The cult of male genius

1 reply

Ava6 · 27/11/2017 02:28

A few years back I had in interest in the origins of Method acting. I started my education with Brando because he's supposed to be the great and powerful Oz of it. I came away from the experience not just disappointed, but utterly repulsed. This caused me to have many heated arguments with Brando fanboys who treat his 'greatest actor ever' marketing image like it's gospel.

I won't get into my low opinion of his actual acting here because that's subjective. Talent is only a small part of an artist's success (in quality of work not popularity. The rest is all work ethics, passion for the art and a drive for self-improvement.

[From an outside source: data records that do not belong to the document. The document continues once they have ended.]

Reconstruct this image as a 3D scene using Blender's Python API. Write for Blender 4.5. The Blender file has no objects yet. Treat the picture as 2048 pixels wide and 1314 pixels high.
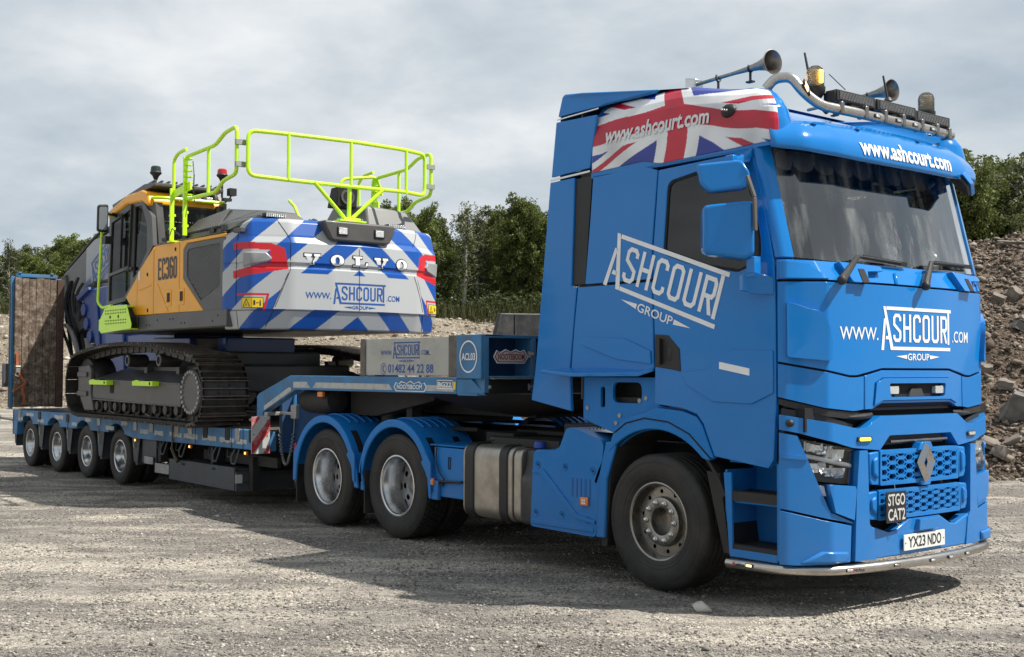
import bpy, bmesh, math, random
import numpy as np
from mathutils import Vector, Matrix
R = math.radians
rng = random.Random(7)
np.random.seed(7)
scene = bpy.context.scene
COL = scene.collection

# ------------------------------------------------------------------ camera
cam_d = bpy.data.cameras.new('camera'); cam = bpy.data.objects.new('camera', cam_d); COL.objects.link(cam)
CAMP = Vector((6.3807, -7.7919, 1.6473)); yaw, pitch, roll = 2.4605, 0.0352, 0.0024
cf = Vector((math.cos(yaw)*math.cos(pitch), math.sin(yaw)*math.cos(pitch), math.sin(pitch)))
cr = cf.cross(Vector((0, 0, 1))).normalized(); cu = cr.cross(cf)
r2 = cr*math.cos(roll)+cu*math.sin(roll); u2 = -cr*math.sin(roll)+cu*math.cos(roll)
cam.matrix_world = Matrix.Translation(CAMP) @ Matrix((r2, u2, -cf)).transposed().to_4x4()
cam_d.sensor_width = 36; cam_d.lens = 2404.84/2048*36; cam_d.clip_start = .1; cam_d.clip_end = 2000
scene.camera = cam

# ------------------------------------------------------------------ light
SUN = Vector((2.19, 1.76, 3.97)).normalized()
sun_el = math.asin(SUN.z); sun_az = math.atan2(SUN.x, SUN.y)
w = bpy.data.worlds.new('World'); scene.world = w; w.use_nodes = True
nt = w.node_tree; nt.nodes.clear()
N = lambda t: nt.nodes.new(t)
out = N('ShaderNodeOutputWorld'); bg = N('ShaderNodeBackground'); sky = N('ShaderNodeTexSky')
sky.sky_type = 'NISHITA'; sky.sun_disc = False; sky.sun_elevation = sun_el; sky.sun_rotation = sun_az
sky.air_density = 1.0; sky.dust_density = 1.5
tc = N('ShaderNodeTexCoord'); sep = N('ShaderNodeSeparateXYZ'); nt.links.new(tc.outputs['Generated'], sep.inputs[0])
# project the view direction on a flat cloud layer so that clouds flatten towards the horizon
zc = N('ShaderNodeMath'); zc.operation = 'MAXIMUM'; zc.inputs[1].default_value = 0.0; nt.links.new(sep.outputs[2], zc.inputs[0])
za = N('ShaderNodeMath'); za.operation = 'ADD'; za.inputs[1].default_value = .22; nt.links.new(zc.outputs[0], za.inputs[0])
dv = N('ShaderNodeVectorMath'); dv.operation = 'DIVIDE'; nt.links.new(tc.outputs['Generated'], dv.inputs[0])
cb = N('ShaderNodeCombineXYZ')
for i in range(3): nt.links.new(za.outputs[0], cb.inputs[i])
nt.links.new(cb.outputs[0], dv.inputs[1])
def cloud_noise(scale, detail, rough, dist, off):
    mp = N('ShaderNodeMapping'); mp.inputs['Location'].default_value = off
    nt.links.new(dv.outputs[0], mp.inputs[0])
    n = N('ShaderNodeTexNoise'); n.inputs['Scale'].default_value = scale; n.inputs['Detail'].default_value = detail
    n.inputs['Roughness'].default_value = rough; n.inputs['Distortion'].default_value = dist
    nt.links.new(mp.outputs[0], n.inputs['Vector']); return n
n1 = cloud_noise(1.15, 7, .5, .25, (3.1, 1.7, 0)); n2 = cloud_noise(3.4, 8, .55, .2, (7.3, 2.2, 1.1))
mixn = N('ShaderNodeMix'); mixn.data_type = 'FLOAT'; mixn.inputs[0].default_value = .38
nt.links.new(n1.outputs[0], mixn.inputs[2]); nt.links.new(n2.outputs[0], mixn.inputs[3])
rp = N('ShaderNodeValToRGB'); nt.links.new(mixn.outputs[0], rp.inputs[0])
e = rp.color_ramp.elements; e[0].position = .36; e[0].color = (4.0, 4.8, 5.6, 1); e[1].position = .66; e[1].color = (8.5, 8.75, 8.9, 1)
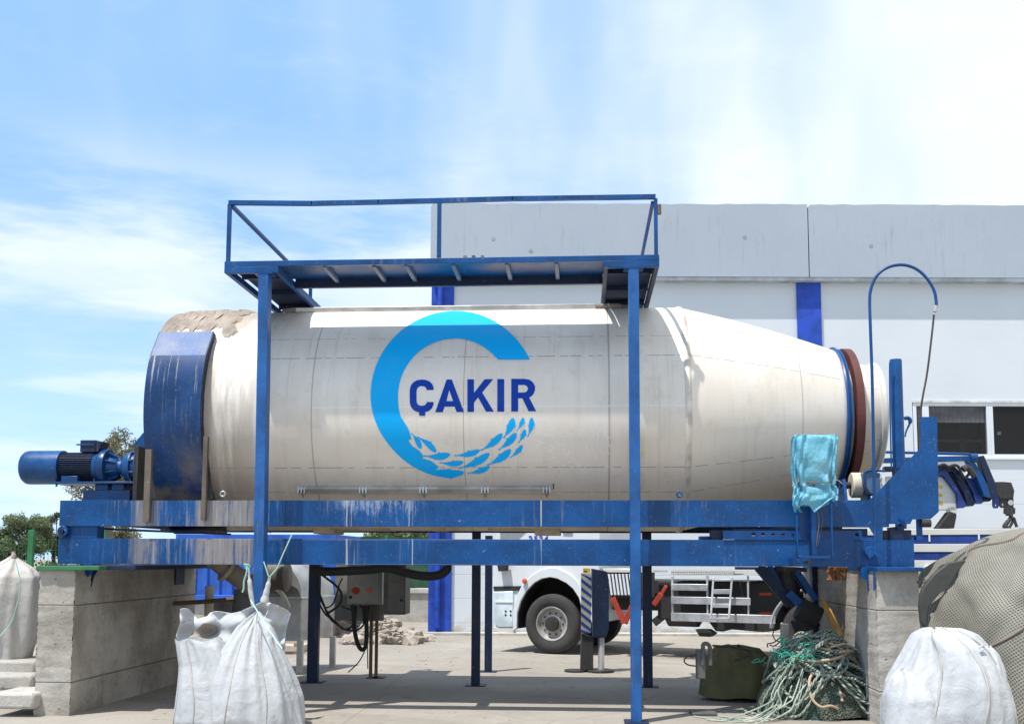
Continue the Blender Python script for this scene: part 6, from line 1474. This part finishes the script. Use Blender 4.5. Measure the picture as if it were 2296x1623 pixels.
for k, (x, y, s) in enumerate(RB):
    g0 = Gd(*z3c(x, y+30), 0); Yk = min(g0.y, 21.5); p = P(*z3c(x, y), Yk); p.z = max(p.z, s*.3)
    if p.z > .5: p.z = .5
    o_ = obj('rubble_stone', rock(p, s*1.4, 100+k), rock_m, None, smooth=18, loc=(p.x, p.y, 0)); tagit(o_, words[k], 'stone', 'stones of the rubble heap')
mb = MB()
for k in range(1500):
    t = rg.random(); x = rg.uniform(840, 1640 if t > .3 else 1450); y = rg.uniform(880, 1040) if t < .7 else rg.uniform(790, 960); y = y if x < 1450 else min(1010, y + 60)
    g0 = Gd(*z3c(x, y), 0); h = .42*math.exp(-((x-1180)/210)**2)*rg.random(); s = rg.uniform(.02, .085)
    r_m = rock(Vector((g0.x, min(g0.y, 22), h)), s, 900+k % 37); b0_ = len(mb.v); mb.v += r_m.v; mb.f += [tuple(i+b0_ for i in f) for f in r_m.f]
o_ = obj('rubble', mb, rock_m, None, smooth=18, fix=False, loc=(Gd(*z3c(1200, 980)).x, Gd(*z3c(1200, 980)).y, 0)); tagit(o_, 'spread of small broken stone and dust round the rubble stones', 'rubble', kind='stuff')
# pale kerb strip at the foot of the hall
rg = random.Random(77); mb = MB(); pr_ = [rock(Vector((0,0,0)), 1.0, 300+i) for i in range(6)]
for k in range(1300):
    yy = rg.uniform(9.5, 22) if rg.random() < .6 else rg.uniform(14, 21); xx = rg.uniform(-.55, .55)*yy; s = rg.choice((.005, .007, .009, .015))*rg.uniform(.7, 1.4); r_m = pr_[k % 6]; b0_ = len(mb.v)
    mb.v += [(xx + v_[0]*s, yy + v_[1]*s, v_[2]*s*.8 + s*.2) for v_ in r_m.v]; mb.f += [tuple(i+b0_ for i in f) for f in r_m.f]
o_ = obj('grit', mb, rock_m, None, smooth=18, fix=False, loc=(0, 12, 0)); tagit(o_, 'loose grit and small stones scattered over the concrete yard', 'grit', kind='stuff')
kb_ = obj('kerb', MB().box((-.1, -.5, 0), (LEN, -.07, .05)), kerb_m, None); kb_.location = corner; kb_.rotation_euler = (0, 0, R_(3.9)); tagit(kb_, kind='structure')
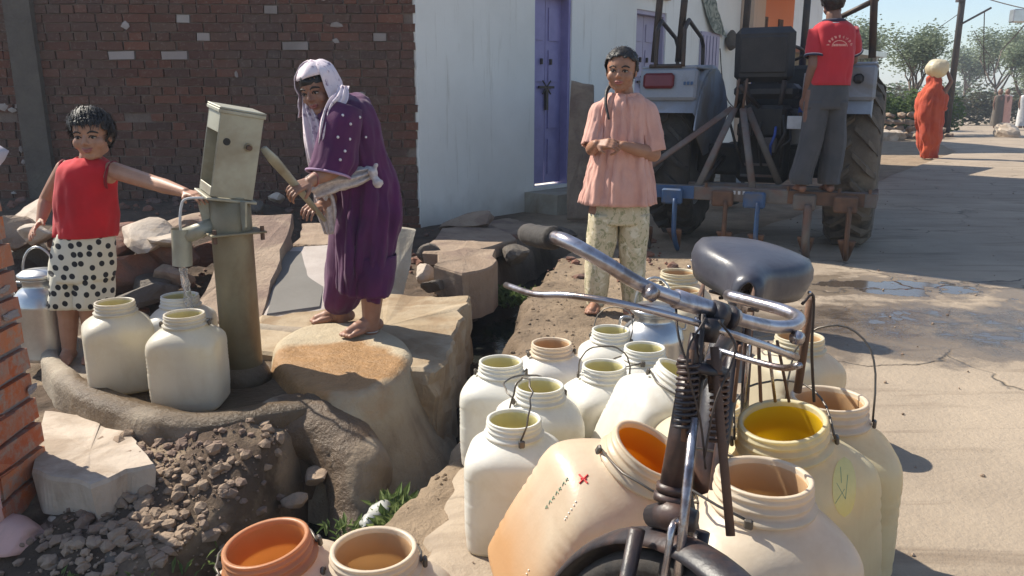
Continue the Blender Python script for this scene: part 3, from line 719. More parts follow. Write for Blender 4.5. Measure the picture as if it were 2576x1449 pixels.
# ------------------------------------------------------------------ slabs and stones around the pump
def slab(name, quad, th, mat, label, jag=.02, sub=6, cat='stone slab', down=V((0, 0, -1)), seed=1):
    bm = bmesh.new(); polyslab(bm, quad, th, seed, jag, sub, down); return meta(obj(name, bm, mat), label, cat)
slab('stone_slab', [G(478, 800, .10), G(655, 808, .10), W(737, 538, 5.2), W(612, 536, 5.2)], .10, mt['stone_brown'], 'long pinkish brown stone slab sloping up behind the pump pole', .03, 10)
q = [G(655, 812, .10), G(838, 795, .10), W(848, 612, 4.95), W(716, 622, 4.95)]
ws = slab('washing_slab', q, .14, mt['render_light'], 'sloping cement washing slab with smooth grey panel', .012, 8, seed=2)
c = sum(q, V())/4; nn = (q[1]-q[0]).cross(q[3]-q[0]).normalized()
pq = [lerp(q[0], q[2], .06)+(q[1]-q[0])*.0, q[0].lerp(q[1], .80)+(q[3]-q[0])*.09, q[0].lerp(q[1], .83)+(q[3]-q[0])*.88, q[3].lerp(q[2], .03)-(q[3]-q[0])*.09]
bm = bmesh.new(); polyslab(bm, [p+nn*.012 for p in pq], .01, 4, .004, 6, -nn); obj('grey_panel', bm, mt['render_grey'], ws)
slab('boulder_slab', [W(742, 615, 5.2), W(852, 612, 5.1), W(850, 560, 5.9), W(760, 562, 5.9)], .2, mt['stone_brown'], 'rough brown stone behind the grey washing slab', .05, 5, seed=8)
slab('upright_slab', [W(972, 765, 4.25), W(1018, 752, 4.3), W(1046, 578, 4.55), W(985, 566, 4.55)], .10, mt['concrete'], 'mossy grey concrete slab standing upright behind the woman', .02, 6, 'concrete slab', V((-.2, 1, -.1)).normalized(), 6)
slab('pale_slab', [G(100, 1030, .06), G(235, 1030, .06), G(335, 1085, .06), G(402, 1168, .06), G(330, 1178, .06), G(245, 1215, .06), G(160, 1200, .06), G(78, 1182, .06)], .13, mt['stone_pale'], 'broad pale stone slab beside the brick pillar', 0.035, 7, seed=5)
slab('leaning_pale_slab', [W(20, 560, 5.2), W(98, 560, 5.0), W(112, 490, 5.3), W(60, 520, 5.4)], .06, mt['stone_pale'], 'pale pinkish slab leaning behind the child in red', .015, 4, seed=7, down=V((0, 1, -.2)))
slab('block_stone', [G(1092, 668, .20), G(1160, 690, .16), G(1245, 668, .17), G(1248, 625, .2), G(1170, 622, .22), G(1100, 640, .22)], .30, mt['stone_brown'], 'big squared brown stone block by the drain', .03, 4, seed=9)
slab('flat_stone', [W(1062, 632, 5.4), W(1180, 640, 5.3), W(1300, 600, 6.3), W(1240, 565, 7.2), W(1110, 572, 6.8)], .09, mt['stone_brown'], 'flat cracked stone under the white wall corner', .04, 4, seed=10)
slab('flat_stone', [W(1170, 590, 6.6), W(1320, 585, 6.9), W(1420, 560, 7.9), W(1330, 540, 8.5), W(1230, 555, 7.6)], .10, mt['stone_brown'], 'reddish flat stone ledge below the purple door', .04, 4, seed=12)
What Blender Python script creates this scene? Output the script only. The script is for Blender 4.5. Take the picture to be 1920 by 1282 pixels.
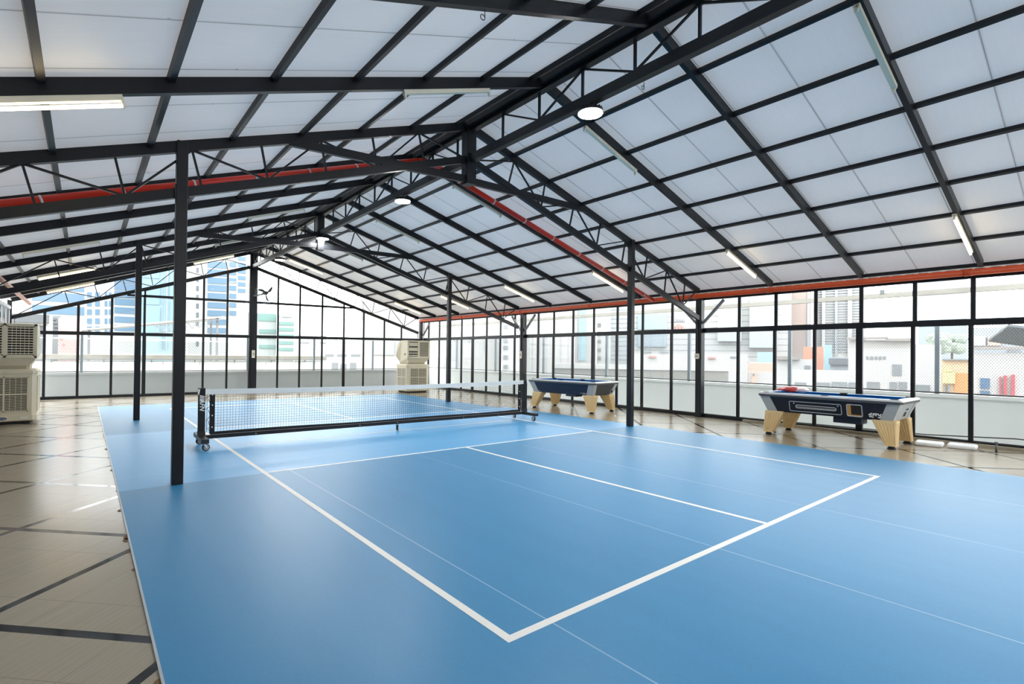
import bpy, math, random
from mathutils import Vector, Matrix

for o in list(bpy.data.objects):
    bpy.data.objects.remove(o, do_unlink=True)
SC = bpy.context.scene
COL = SC.collection
random.seed(7)
PI = math.pi

# ------------------------------------------------------------------ camera
cam_d = bpy.data.cameras.new('camera')
cam = bpy.data.objects.new('camera', cam_d)
COL.objects.link(cam)
YAW, PITCH, ROLL = 0.67152, 0.0086, 0.0110
_f = Vector((math.sin(YAW) * math.cos(PITCH), math.cos(YAW) * math.cos(PITCH), math.sin(PITCH)))
_r = Vector((math.cos(YAW), -math.sin(YAW), 0))
_u = _r.cross(_f)
_r2 = _r * math.cos(ROLL) + _u * math.sin(ROLL)
_u2 = -_r * math.sin(ROLL) + _u * math.cos(ROLL)
M = Matrix.Identity(4)
for i in range(3):
    M[i][0], M[i][1], M[i][2] = _r2[i], _u2[i], -_f[i]
M[0][3], M[1][3], M[2][3] = -4.7576, -8.7266, 1.4705
cam.matrix_world = M
cam_d.sensor_width = 36.0
cam_d.sensor_fit = 'HORIZONTAL'
cam_d.lens = 960.62 / 1920 * 36
cam_d.shift_x = 37.86 / 1920
cam_d.shift_y = 15.64 / 1920
cam_d.clip_start = 0.05
cam_d.clip_end = 600
SC.camera = cam

# ------------------------------------------------------------------ sky, exposure
SKY = 6.3
HIGHBAY = 430.0
ROOF_T = 0.195
TUBE = 13.0
w = bpy.data.worlds.new('overcast_sky')
SC.world = w
w.use_nodes = True
nt = w.node_tree
nt.nodes.clear()
wo = nt.nodes.new('ShaderNodeOutputWorld')
bg = nt.nodes.new('ShaderNodeBackground')
tc = nt.nodes.new('ShaderNodeTexCoord')
nz = nt.nodes.new('ShaderNodeTexNoise'); nz.inputs['Scale'].default_value = 1.5; nz.inputs['Detail'].default_value = 3
cr = nt.nodes.new('ShaderNodeValToRGB')
cr.color_ramp.elements[0].color = (0.96, 0.975, 1.0, 1); cr.color_ramp.elements[0].position = 0.35
cr.color_ramp.elements[1].color = (1.0, 1.0, 1.0, 1); cr.color_ramp.elements[1].position = 0.65
nt.links.new(tc.outputs['Generated'], nz.inputs['Vector'])
nt.links.new(nz.outputs['Fac'], cr.inputs['Fac'])
nt.links.new(cr.outputs['Color'], bg.inputs['Color'])
bg.inputs['Strength'].default_value = SKY
nt.links.new(bg.outputs['Background'], wo.inputs['Surface'])

SC.view_settings.view_transform = 'Standard'
SC.view_settings.look = 'None'
SC.view_settings.exposure = 0.0
SC.view_settings.gamma = 1.0
SC.view_settings.use_curve_mapping = False
SC.cycles.use_denoising = True
SC.cycles.max_bounces = 8
SC.cycles.diffuse_bounces = 5
SC.cycles.transparent_max_bounces = 24
SC.cycles.sample_clamp_indirect = 8.0

# ------------------------------------------------------------------ materials
MATS = {}

def srgb(r, g, b):
    def f(c):
        c /= 255.0
        return c / 12.92 if c <= 0.04045 else ((c + 0.055) / 1.055) ** 2.4
    return (f(r), f(g), f(b), 1.0)

def _new(name):
    m = bpy.data.materials.new(name)
    m.use_nodes = True
    n = m.node_tree
    b = n.nodes['Principled BSDF']
    return m, n, b

def mat(name, col, rough=0.5, metal=0.0, var=0.08, scale=6.0, spec=0.5, stretch=None, bump=0.0):
    """a plain surface with a slow procedural drift of tone"""
    m, n, b = _new(name)
    t = n.nodes.new('ShaderNodeTexCoord')
    mp = n.nodes.new('ShaderNodeMapping')
    z = n.nodes.new('ShaderNodeTexNoise')
    z.inputs['Scale'].default_value = scale
    z.inputs['Detail'].default_value = 4
    if stretch:
        mp.inputs['Scale'].default_value = stretch
    mx = n.nodes.new('ShaderNodeMix'); mx.data_type = 'RGBA'
    c = col
    mx.inputs[6].default_value = (c[0] * (1 - var), c[1] * (1 - var), c[2] * (1 - var), 1)
    mx.inputs[7].default_value = (min(1, c[0] * (1 + var)), min(1, c[1] * (1 + var)), min(1, c[2] * (1 + var)), 1)
    n.links.new(t.outputs['Object'], mp.inputs['Vector'])
    n.links.new(mp.outputs['Vector'], z.inputs['Vector'])
    n.links.new(z.outputs['Fac'], mx.inputs[0])
    n.links.new(mx.outputs[2], b.inputs['Base Color'])
    b.inputs['Roughness'].default_value = rough
    b.inputs['Metallic'].default_value = metal
    b.inputs['Specular IOR Level'].default_value = spec
    if bump:
        bp = n.nodes.new('ShaderNodeBump'); bp.inputs['Strength'].default_value = bump; bp.inputs['Distance'].default_value = 0.004
        n.links.new(z.outputs['Fac'], bp.inputs['Height']); n.links.new(bp.outputs['Normal'], b.inputs['Normal'])
    MATS[name] = m
    return m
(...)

Brando lacked all those entirely. He could not possibly get any less professional and spent his entire career whining about how he hates acting and howa it's apparently not art. He never lifted a finger to improve his skills once he became big. He was never grateful for his extraordinary luck for turning up in the right place at the right to become the face of the method movement. On top of this he was a sociopath in his personal life. All in all:he's truly the worst rolemodel an actor can have.

So why is he so venerated? I now realize that all this nastiness is part and parcel of the male genius job description. Fanboys and society at large seem to lap it up. I see it again and again with 'artistic geniuses' (always dudes)

OP posts:
Thermostatpolice · 27/11/2017 06:59

Interesting. I had no idea that Marlon Brando was viewed as a genius WRT to method acting.

But your analysis that 'nastiness is part of the male genius job description' in a way that doesn't apply to women is spot on.